La domanda sul “che cosa”, anche quando riguarda il passato, non può non nascere da ciò che vediamo nel presente, perché noi non possiamo immedesimarci realmente nella carne storica di chi visse cento, duecento, diecimila anni fa, in un mondo ideale, spirituale e di abiti d’azione che somiglia al nostro quanto può somigliarvi Marte. A maggior ragione, la domanda “come mai” che vi è intimamente connessa, non può che attendere gli elementi che rispondono al “che cosa”. E finché questi elementi non emergono, deve restare sospesa.
Chi scrive non appartiene né ai “nostalgici irriducibili”, né al novero degli “insegnanti rispettabilissimi, uomini di cultura, docenti universitari” che Zardin nella sua panoramica contempla come contestatori. Ma di fronte all’ecumenismo e in maggior specie di fronte ad alcune declinazioni che mi sono più difficili da intendere, ho anch’io una domanda che nasce anzitutto da una contemplazione del presente, e che solo perciò arriva a investire il passato e a interessarsene.
E la domanda, semplice semplice, è: io e un protestante, crediamo nello stesso Dio? A me sembra di no, ma quel che sembra a me è di relativa importanza. Ne ha un po’ di più ciò che afferma e crede la Chiesa. E alla Chiesa, da figlio, chiedo: chi fece la Riforma e chi la seguì, commise un’eresia? O meglio, perché non sono le loro strade e i loro eventuali peccati che mi interessano, ma le mie strade e i miei peccati: se io mi metto a credere e praticare ciò che crede e pratica una chiesa luterana, commetto apostasia o siamo tutti amici come prima?

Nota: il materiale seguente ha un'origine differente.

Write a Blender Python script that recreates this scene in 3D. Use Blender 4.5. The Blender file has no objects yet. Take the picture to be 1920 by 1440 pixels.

Se la Chiesa cattolica, come è parso negli ultimi cinque secoli, ha gli elementi per rispondere a questa domanda — e se la risposta è “no” — allora bisognerà camminare con molta carità reciproca, non irrigidire inutili distanze, ma nemmeno dimenticare che le differenze teologiche sono differenze umane e, soprattutto, divine. Che Gesù Cristo sia realmente dentro la scaglietta rafferma che metto in bocca, mi spiace, non è una quisquilia teologica, ma fede dei semplici: investe la verità o meno del modo con cui Dio ha deciso di invadere la mia vita.
Quindi, io e un protestante: oggi, non cinquecento anni fa: oggi — al di là del “come mai” certe cose siano accadute e di tutte le colpe che la Chiesa può aver avuto nell’esasperare gli animi dei riformanti fino a spingerli allo strappo — crediamo nello stesso Dio? Se la Chiesa cattolica ha gli elementi per rispondere, bene, come sopra. Se non li ha, intanto guardiamo i frutti, che sono stati nel tempo guerre e divisione, e lo sono stati fin da subito. Se li ha, e la risposta è “sì, crediamo nello stesso Dio”, allora temo che ci siamo presi in giro per qualche secolo.
Di questo si tratta, e di nulla più: in pace con tutti, da tutti pronto a imparare e senza alcuna intenzione di fare guerre di religione, che per indole già fatico a far guerra alle zanzare.
In pace e in fratellanza, quindi, ma desideroso — e bisognoso — di sapere se la Chiesa crede nella divinità delle sue parole, e se le interessa proporre anche a me di credervi.